>> Start

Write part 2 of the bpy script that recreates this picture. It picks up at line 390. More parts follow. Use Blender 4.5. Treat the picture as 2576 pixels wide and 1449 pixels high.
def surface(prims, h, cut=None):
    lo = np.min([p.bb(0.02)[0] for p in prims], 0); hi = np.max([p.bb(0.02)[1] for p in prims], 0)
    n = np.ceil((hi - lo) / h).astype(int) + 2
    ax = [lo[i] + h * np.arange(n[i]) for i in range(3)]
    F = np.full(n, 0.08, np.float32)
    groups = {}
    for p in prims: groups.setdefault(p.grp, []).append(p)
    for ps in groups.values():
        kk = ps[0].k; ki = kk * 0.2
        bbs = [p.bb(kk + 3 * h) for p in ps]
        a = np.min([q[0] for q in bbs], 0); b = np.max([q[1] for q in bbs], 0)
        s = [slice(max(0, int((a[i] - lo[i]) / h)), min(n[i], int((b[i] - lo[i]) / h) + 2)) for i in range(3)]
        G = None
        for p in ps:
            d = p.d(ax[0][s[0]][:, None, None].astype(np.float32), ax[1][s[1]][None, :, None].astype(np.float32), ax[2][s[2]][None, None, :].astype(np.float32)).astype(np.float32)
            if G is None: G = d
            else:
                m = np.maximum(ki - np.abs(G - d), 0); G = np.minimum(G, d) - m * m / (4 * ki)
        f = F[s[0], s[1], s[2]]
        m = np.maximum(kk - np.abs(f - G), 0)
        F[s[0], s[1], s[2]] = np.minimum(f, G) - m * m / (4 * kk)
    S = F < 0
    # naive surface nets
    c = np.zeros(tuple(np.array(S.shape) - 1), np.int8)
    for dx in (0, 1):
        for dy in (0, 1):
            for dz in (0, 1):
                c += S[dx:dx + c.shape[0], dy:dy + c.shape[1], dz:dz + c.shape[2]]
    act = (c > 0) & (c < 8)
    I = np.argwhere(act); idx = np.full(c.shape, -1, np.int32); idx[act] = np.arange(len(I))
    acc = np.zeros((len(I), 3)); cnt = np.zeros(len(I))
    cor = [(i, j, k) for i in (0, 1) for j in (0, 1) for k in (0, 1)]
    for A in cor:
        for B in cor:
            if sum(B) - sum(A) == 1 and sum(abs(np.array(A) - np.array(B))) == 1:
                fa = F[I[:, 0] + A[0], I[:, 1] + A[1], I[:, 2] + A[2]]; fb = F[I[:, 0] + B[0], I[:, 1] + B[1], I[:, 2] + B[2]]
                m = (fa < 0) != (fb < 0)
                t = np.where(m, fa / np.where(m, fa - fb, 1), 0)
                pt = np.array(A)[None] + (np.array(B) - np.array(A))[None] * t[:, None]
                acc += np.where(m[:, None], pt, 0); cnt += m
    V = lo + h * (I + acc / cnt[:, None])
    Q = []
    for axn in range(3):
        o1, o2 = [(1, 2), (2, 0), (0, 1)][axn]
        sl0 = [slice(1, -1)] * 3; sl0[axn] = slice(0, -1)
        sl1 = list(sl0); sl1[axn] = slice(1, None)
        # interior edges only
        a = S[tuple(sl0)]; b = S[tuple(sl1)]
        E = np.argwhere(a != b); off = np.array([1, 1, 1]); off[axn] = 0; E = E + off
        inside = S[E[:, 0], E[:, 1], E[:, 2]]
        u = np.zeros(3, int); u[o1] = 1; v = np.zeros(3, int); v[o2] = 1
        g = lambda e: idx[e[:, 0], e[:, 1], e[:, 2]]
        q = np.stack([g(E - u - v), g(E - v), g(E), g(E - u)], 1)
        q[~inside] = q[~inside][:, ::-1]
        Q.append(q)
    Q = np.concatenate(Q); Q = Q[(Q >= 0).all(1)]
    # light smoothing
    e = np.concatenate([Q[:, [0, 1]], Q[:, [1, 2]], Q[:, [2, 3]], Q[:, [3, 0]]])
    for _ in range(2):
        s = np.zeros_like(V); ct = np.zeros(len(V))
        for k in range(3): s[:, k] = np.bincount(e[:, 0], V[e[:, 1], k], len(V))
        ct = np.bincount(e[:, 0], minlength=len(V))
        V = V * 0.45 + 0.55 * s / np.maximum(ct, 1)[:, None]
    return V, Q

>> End

■ WORK INSTRUCTIONS
Return all of the data word for word.

■ TASK ANSWER
Write part 2 of the bpy script that recreates this picture. It picks up at line 390. More parts follow. Use Blender 4.5. Treat the picture as 2576 pixels wide and 1449 pixels high.
def surface(prims, h, cut=None):
    lo = np.min([p.bb(0.02)[0] for p in prims], 0); hi = np.max([p.bb(0.02)[1] for p in prims], 0)
    n = np.ceil((hi - lo) / h).astype(int) + 2
    ax = [lo[i] + h * np.arange(n[i]) for i in range(3)]
    F = np.full(n, 0.08, np.float32)
    groups = {}
    for p in prims: groups.setdefault(p.grp, []).append(p)
    for ps in groups.values():
        kk = ps[0].k; ki = kk * 0.2
        bbs = [p.bb(kk + 3 * h) for p in ps]
        a = np.min([q[0] for q in bbs], 0); b = np.max([q[1] for q in bbs], 0)
        s = [slice(max(0, int((a[i] - lo[i]) / h)), min(n[i], int((b[i] - lo[i]) / h) + 2)) for i in range(3)]
        G = None
        for p in ps:
            d = p.d(ax[0][s[0]][:, None, None].astype(np.float32), ax[1][s[1]][None, :, None].astype(np.float32), ax[2][s[2]][None, None, :].astype(np.float32)).astype(np.float32)
            if G is None: G = d
            else:
                m = np.maximum(ki - np.abs(G - d), 0); G = np.minimum(G, d) - m * m / (4 * ki)
        f = F[s[0], s[1], s[2]]
        m = np.maximum(kk - np.abs(f - G), 0)
        F[s[0], s[1], s[2]] = np.minimum(f, G) - m * m / (4 * kk)
    S = F < 0
    # naive surface nets
    c = np.zeros(tuple(np.array(S.shape) - 1), np.int8)
    for dx in (0, 1):
        for dy in (0, 1):
            for dz in (0, 1):
                c += S[dx:dx + c.shape[0], dy:dy + c.shape[1], dz:dz + c.shape[2]]
    act = (c > 0) & (c < 8)
    I = np.argwhere(act); idx = np.full(c.shape, -1, np.int32); idx[act] = np.arange(len(I))
    acc = np.zeros((len(I), 3)); cnt = np.zeros(len(I))
    cor = [(i, j, k) for i in (0, 1) for j in (0, 1) for k in (0, 1)]
    for A in cor:
        for B in cor:
            if sum(B) - sum(A) == 1 and sum(abs(np.array(A) - np.array(B))) == 1:
                fa = F[I[:, 0] + A[0], I[:, 1] + A[1], I[:, 2] + A[2]]; fb = F[I[:, 0] + B[0], I[:, 1] + B[1], I[:, 2] + B[2]]
                m = (fa < 0) != (fb < 0)
                t = np.where(m, fa / np.where(m, fa - fb, 1), 0)
                pt = np.array(A)[None] + (np.array(B) - np.array(A))[None] * t[:, None]
                acc += np.where(m[:, None], pt, 0); cnt += m
    V = lo + h * (I + acc / cnt[:, None])
    Q = []
    for axn in range(3):
        o1, o2 = [(1, 2), (2, 0), (0, 1)][axn]
        sl0 = [slice(1, -1)] * 3; sl0[axn] = slice(0, -1)
        sl1 = list(sl0); sl1[axn] = slice(1, None)
        # interior edges only
        a = S[tuple(sl0)]; b = S[tuple(sl1)]
        E = np.argwhere(a != b); off = np.array([1, 1, 1]); off[axn] = 0; E = E + off
        inside = S[E[:, 0], E[:, 1], E[:, 2]]
        u = np.zeros(3, int); u[o1] = 1; v = np.zeros(3, int); v[o2] = 1
        g = lambda e: idx[e[:, 0], e[:, 1], e[:, 2]]
        q = np.stack([g(E - u - v), g(E - v), g(E), g(E - u)], 1)
        q[~inside] = q[~inside][:, ::-1]
        Q.append(q)
    Q = np.concatenate(Q); Q = Q[(Q >= 0).all(1)]
    # light smoothing
    e = np.concatenate([Q[:, [0, 1]], Q[:, [1, 2]], Q[:, [2, 3]], Q[:, [3, 0]]])
    for _ in range(2):
        s = np.zeros_like(V); ct = np.zeros(len(V))
        for k in range(3): s[:, k] = np.bincount(e[:, 0], V[e[:, 1], k], len(V))
        ct = np.bincount(e[:, 0], minlength=len(V))
        V = V * 0.45 + 0.55 * s / np.maximum(ct, 1)[:, None]
    return V, Q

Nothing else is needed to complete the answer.